Con i Sette Samurai si conclude la saga di “Contenuti Zero Varietà” al Teatro Leonardo di Milano
Un percorso intensamente divertente dispiegato in sette puntate al Teatro Leonardo di Milano, per godersi l’allegria con le logiche del vecchio e caro varietà. Una sala gremita, tanti giovani, diverse personalità illustri per il canto del cigno di “Contenuti Zero Varietà” che è stato ideato, scritto e interpretato da Lorenzo Attanasio, Bruno Bassi, Valentina Cardinali, Andrea Delfino, Carlo Amleto Giammusso, Tano Mongelli, Giuseppe Scoditti, Giulia Vecchio, per la regia Pablo Solari. Le musiche sono Tano e l’Ora d’aria, le scene Maddalena Oriani e i costumi Barbara Petrecca. Un progetto in collaborazione con Paolo Scotti – Produzione AGIDI. Sponsor dello spettacolo lo zabaione Robespierre, che con la sua testa decapitata, è accompagnato da balletti e personaggi improbabili che decantano le doti miracolose dello zabaione.
Lo spettatore “affezionato” alla saga sa benissimo quello che lo attende. Sono ben noti il livello di divertimento, i ritmi e lo schema di rappresentazione. Ma chi guarda non riesce mai ad avere la più pallida idea sul fino a dove si spingeranno le attrici e gli attori che appaiono spontanei, divertiti e anche molto colti. Nonostante abbiano scelto la denominazione “Contenuti Zero Varietà”, si presentano come dei veri e propri dissacratori dei più profondi contenuti, anche attualità, trattati con disarmante leggerezza e in modo tanto originale quando assurdo, ma mai privo di significato. Nei sette samurai, gioco di parole suggerito da un’invasione cinese che arriva fino a comprare la compagnia e a creare cloni – copie conformi ai personaggi originali , si passa dal vedere in scena il dialogo delle parti del corpo umano, ai dialoghi tra i più famosi filosofi, attraversando l’animazione 3D di alcuni geroglifici Egizi. Non sono mancati Hitler, Nerone e una Miss Italia di provincia. Un viaggio a Recanati, tra le sudate carte di Giacomo Leopardi, è riuscito a sfociare in un neomelodico stampo partenopeo.

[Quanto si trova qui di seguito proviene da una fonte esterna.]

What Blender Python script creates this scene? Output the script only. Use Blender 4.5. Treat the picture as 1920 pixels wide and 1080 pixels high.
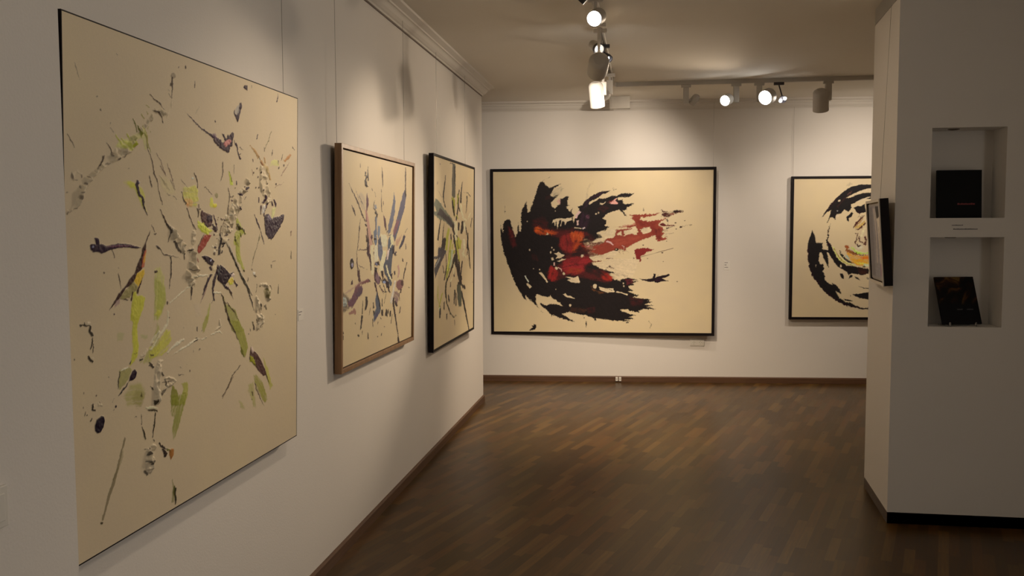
import bpy, bmesh, math, random
import numpy as np
from mathutils import Matrix, Vector

for o in list(bpy.data.objects): bpy.data.objects.remove(o)
SC = bpy.context.scene
COL = SC.collection
PI = math.pi

# ------------------------------------------------------------------ camera
F_PX = 1633.26
YAW, PITCH, ROLL = -0.1489, 0.0678, -0.0036
EYE = Vector((0.0, 0.0, 1.687))
def camera():
    cy, sy, cp, sp = math.cos(YAW), math.sin(YAW), math.cos(PITCH), math.sin(PITCH)
    fw = Vector((sy*cp, cy*cp, -sp)); r = Vector((cy, -sy, 0)); u = r.cross(fw)
    r2 = r*math.cos(ROLL)+u*math.sin(ROLL); u2 = -r*math.sin(ROLL)+u*math.cos(ROLL)
    cd = bpy.data.cameras.new('camera'); cd.sensor_width = 36.0; cd.lens = F_PX/1920*36.0
    cd.clip_start = 0.05; cd.clip_end = 100
    co = bpy.data.objects.new('camera', cd); COL.objects.link(co)
    m = Matrix(((r2.x, u2.x, -fw.x, EYE.x), (r2.y, u2.y, -fw.y, EYE.y), (r2.z, u2.z, -fw.z, EYE.z), (0, 0, 0, 1)))
    co.matrix_world = m
    SC.camera = co
camera()

# ------------------------------------------------------------------ world, exposure
SC.view_settings.view_transform = 'Standard'; SC.view_settings.look = 'None'
SC.view_settings.gamma = 1.0; SC.view_settings.exposure = 1.0; SC.view_settings.use_curve_mapping = False
w = bpy.data.worlds.new('world'); SC.world = w; w.use_nodes = True
w.node_tree.nodes['Background'].inputs[0].default_value = (0.9, 0.92, 1.0, 1)
w.node_tree.nodes['Background'].inputs[1].default_value = 0.05
# dusk daylight entering the shop window on the right, beside the camera
ad = bpy.data.lights.new('window_daylight', 'AREA'); ad.shape = 'RECTANGLE'; ad.size = 2.2; ad.size_y = 1.7
ad.color = (1.0, 0.92, 0.83); ad.energy = 12.5
ao = bpy.data.objects.new('window_daylight', ad); COL.objects.link(ao)
ao.location = (3.0, 0.9, 1.65); ao.rotation_euler = (0, PI/2, 0)
WARM = (1.0, 0.79, 0.57)
WASH = (1.0, 0.83, 0.66)     # wall washers

# ------------------------------------------------------------------ materials
def new_mat(name, rough=0.6, base=(0.8, 0.8, 0.8), metallic=0.0, spec=0.5):
    m = bpy.data.materials.new(name); m.use_nodes = True
    b = m.node_tree.nodes['Principled BSDF']
    b.inputs['Base Color'].default_value = (*base, 1); b.inputs['Roughness'].default_value = rough
    b.inputs['Metallic'].default_value = metallic; b.inputs['Specular IOR Level'].default_value = spec
    return m
def noise_tint(m, base, amount=0.05, scale=3.0, bump=0.0, bscale=80.0, vec='Object'):
    nt = m.node_tree; N = nt.nodes; L = nt.links; b = N['Principled BSDF']
    tc = N.new('ShaderNodeTexCoord'); n = N.new('ShaderNodeTexNoise'); n.inputs['Scale'].default_value = scale
    n.inputs['Detail'].default_value = 5
    L.new(tc.outputs[vec], n.inputs['Vector'])
    r = N.new('ShaderNodeValToRGB')
    lo = [c*(1-amount) for c in base]; hi = [min(1, c*(1+amount)) for c in base]
    r.color_ramp.elements[0].position = 0.3; r.color_ramp.elements[1].position = 0.7
    r.color_ramp.elements[0].color = (*lo, 1); r.color_ramp.elements[1].color = (*hi, 1)
    L.new(n.outputs['Fac'], r.inputs['Fac']); L.new(r.outputs['Color'], b.inputs['Base Color'])
    if bump:
        n2 = N.new('ShaderNodeTexNoise'); n2.inputs['Scale'].default_value = bscale; n2.inputs['Detail'].default_value = 6
        L.new(tc.outputs[vec], n2.inputs['Vector'])
        bp = N.new('ShaderNodeBump'); bp.inputs['Strength'].default_value = bump; bp.inputs['Distance'].default_value = 0.002
        L.new(n2.outputs['Fac'], bp.inputs['Height']); L.new(bp.outputs['Normal'], b.inputs['Normal'])
    return m
def mat(name, base, rough=0.6, amount=0.05, scale=6.0, bump=0.0, bscale=80.0, **k):
    return noise_tint(new_mat(name, rough, base, **k), base, amount, scale, bump, bscale)
M_WALL = mat('white wall paint', (0.81, 0.78, 0.735), 0.85, 0.012, 1.5, 0.25, 140)
M_CEIL = mat('ceiling paint', (0.80, 0.765, 0.69), 0.9, 0.012, 1.2, 0.3, 90)
M_TRIM = mat('cornice plaster', (0.78, 0.75, 0.69), 0.8, 0.01, 2, 0.1, 60)
M_RAILGAP_RING = mat('rail gap shade and lamp ring brown', (0.16, 0.12, 0.09), 0.5, 0.05, 10)  # dark brown carries the rail slot's gap shadow; also colours the downlight rings
M_BLACK = mat('black lacquered wood', (0.007, 0.004, 0.005), 0.6, 0.2, 30, spec=0.2)
M_WIRE = mat('steel wire', (0.35, 0.33, 0.30), 0.35, 0.05, 30, metallic=0.8)
M_SPOT = mat('grey white lamp enamel', (0.50, 0.47, 0.42), 0.45, 0.03, 12)
M_SPOTW = mat('white lamp enamel', (0.82, 0.80, 0.76), 0.4, 0.02, 12)
M_DARK = mat('black lamp enamel', (0.03, 0.026, 0.03), 0.4, 0.1, 20)
M_PLASTIC = mat('white socket plastic', (0.80, 0.78, 0.72), 0.35, 0.01, 12)
M_HOLE = mat('socket recess', (0.16, 0.14, 0.12), 0.6, 0.05, 20)
M_CARD = mat('off white label card', (0.84, 0.82, 0.77), 0.7, 0.01, 20)
M_INK = mat('grey printed text', (0.10, 0.09, 0.10), 0.7, 0.05, 50)
M_RED = mat('red printed title', (0.22, 0.012, 0.01), 0.5, 0.1, 50)
M_BACK = mat('raw stretcher wood', (0.42, 0.32, 0.2), 0.8, 0.15, 8)
M_GLASS = new_mat('clear acrylic', 0.08, (0.9, 0.9, 0.9)); M_GLASS.node_tree.nodes['Principled BSDF'].inputs['Transmission Weight'].default_value = 0.9
M_GOLDCREAM = mat('cream picture frame', (0.72, 0.66, 0.56), 0.5, 0.05, 20)

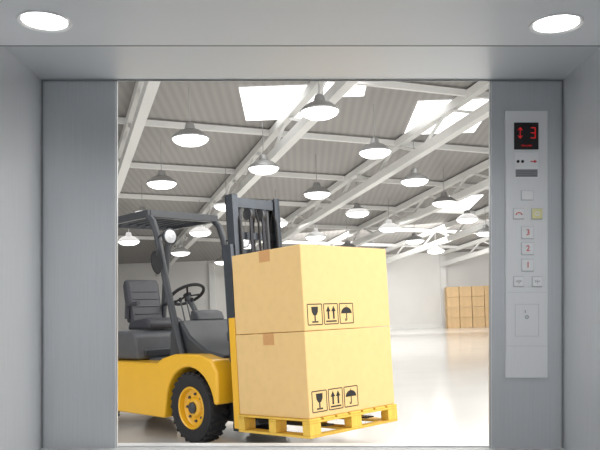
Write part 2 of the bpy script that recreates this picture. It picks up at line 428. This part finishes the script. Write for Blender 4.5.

La sobrietà della scenografia è solo apparenza, non fosse altro perché la scena è sempre e sfarzosamente affollata e arricchita dalle note della band “Tano e l’ora d’aria”. Tra tutti, davvero di bravura disarmante, si sono distinti il matador Giuseppe Scoditti, che cerca di tirare le fila in un contesto di assoluta assurdità e Tano Mongelli che, con carisma con un umorismo e tempi di precisione chirurgica, domina la scena e detta i tempi per le più grasse risate. La vera star subliminale è stata Carlo Amleto Giammusso. Da buona spalla sfrutta bene il proprio tempo in scena a supporto del gruppo, esplodendo in ogni spettacolo in uno sfogo liberatorio e, con trovate originale tra pilastri geniali e innovativi, cerca di imporre l’impareggiabile mago e che si nascondono in lui, grazie all’utilizzo di un dialogo costante con gli spettatori.
Così bello che dovrebbe chiamarsi “Il Varietà da Dieci e Lode”.